Libraries and librarians can always help create a context for education, and even if it’s not a pretty one, often knowing it goes a long way to help all of those participating in higher education. And the only way to get the context is to do the research, both for the class and about the class, to understand the content and the form of the classroom and the school. This is why we are the archive that can help critique a canon.  You can’t take someone to college until you give yourself some knowledge. Ima Read, Ima Read, Ima Read.

The Canon and The Archive

A general l rule, fundamental principle, aphorism, or axiom governing the systematic or scientific treatment of a subject…
“canon, n.1″. OED Online. http://www.oed.com/view/Entry/27148?rskey=OpD2lb&result=3&isAdvanced=false

…a canon exists and is cherished for representing the solid core of work that centers activity in the field.
Anita Silvers, The Canon in Aesthetics.
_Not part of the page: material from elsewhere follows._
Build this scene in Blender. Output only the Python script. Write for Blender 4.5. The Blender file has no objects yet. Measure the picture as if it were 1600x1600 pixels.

From “Canon,” In Encyclopedia of Aesthetics, Oxford Art Online. http://www.oxfordartonline.com/subscriber/article/opr/t234/e0100

It’s always trouble when you lead with definitions. In this case, I’ll make the argument with these definitions that much of what students experience in a classroom is canonical in nature. Not a canon in the contested, literary sense, but in any classroom, there are underlying structures of thought in the layout of a curriculum. That’s fine, otherwise the teaching of any class or session would be difficult at best. But one day, as I was killing time in the stacks, I saw a brightly colored stack of journals, and browsed my way to this quote:

Archival items are rarely or never communicated or interpreted….While the canon makes the past present and relevant, the archive preserves the past as past.

When the canon tends to stagnate or become instrumental, mythic or chauvinistic, the archive provides a critical corrective and invites the rediscovery of alternative sources.

Kristin B. Aavitsland, From Nationalism to Cosmopolitan Classicism: Harry Fett’s Concept of Cultural Capital p.29

Working backwards, I realized this encapsulated the potential the library has to upend canons, and more importantly, the way it opens up the possibility to challenge the great pyramid of bloom’s taxonomy. If we are going to take informed learning or critical literacy seriously, then the dated, hierarchical divide between acts of understanding and creation of knowledge shouldn’t be as  drastic. Nor should one be prized above the other if the skills we want to teach are going to relevant in the much-hyped (over?) “2.0/3.0″ information ecosystem. Libraries are the places where students can create knowledge that can compliment or challenge what they learn in the classroom, so if the archives are going to have that kind of relationship to the canon, then creating needs to come into play much earlier in Bloom’s taxonomy than at the top.